Congress, too, has overcome its qualms about human rights in Uzbekistan, renewing time and again its transfers of military hardware to Karimov. That includes “equipment to enhance Uzbekistan’s ability to combat transnational and terrorist threats,” according to a State department official: “night vision goggles, personal protective equipment, and Global Positioning Systems.” Also drones, and possibly MRAPs, mine-resistant ambush-protected vehicles developed to combat IEDs in Iraq and Afghanistan, and seen most recently in the arsenals of U.S. police departments that have responded to street protests.

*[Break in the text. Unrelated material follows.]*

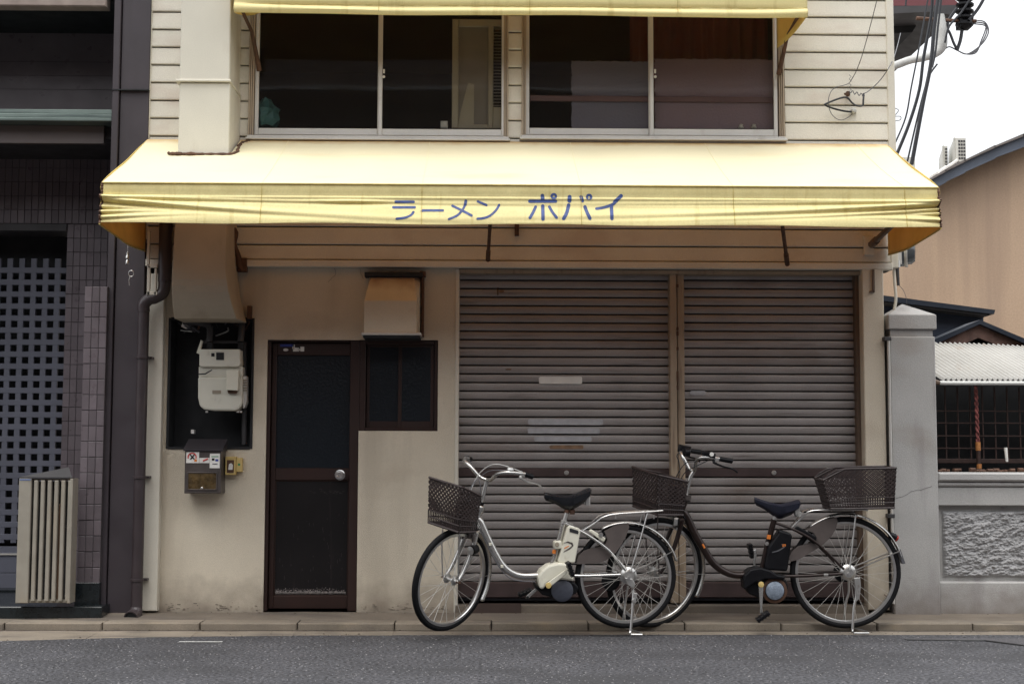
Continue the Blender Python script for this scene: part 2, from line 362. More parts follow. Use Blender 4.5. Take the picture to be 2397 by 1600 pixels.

All of that security assistance, guaranteed through next September, goes to a despotic Central Asian nation where men can be arrested, disappeared, and tortured for wearing their beards too long, in conservative Islamic style. Where dissidents can be boiled or frozen alive. And where government guns can make Ferguson and Baltimore look like amusement rides, turning city squares into abattoirs full of women’s and children’s corpses. Such are America’s allies in the unending struggle of freedom against extremism. Such is America’s selective memory for the victims of terror.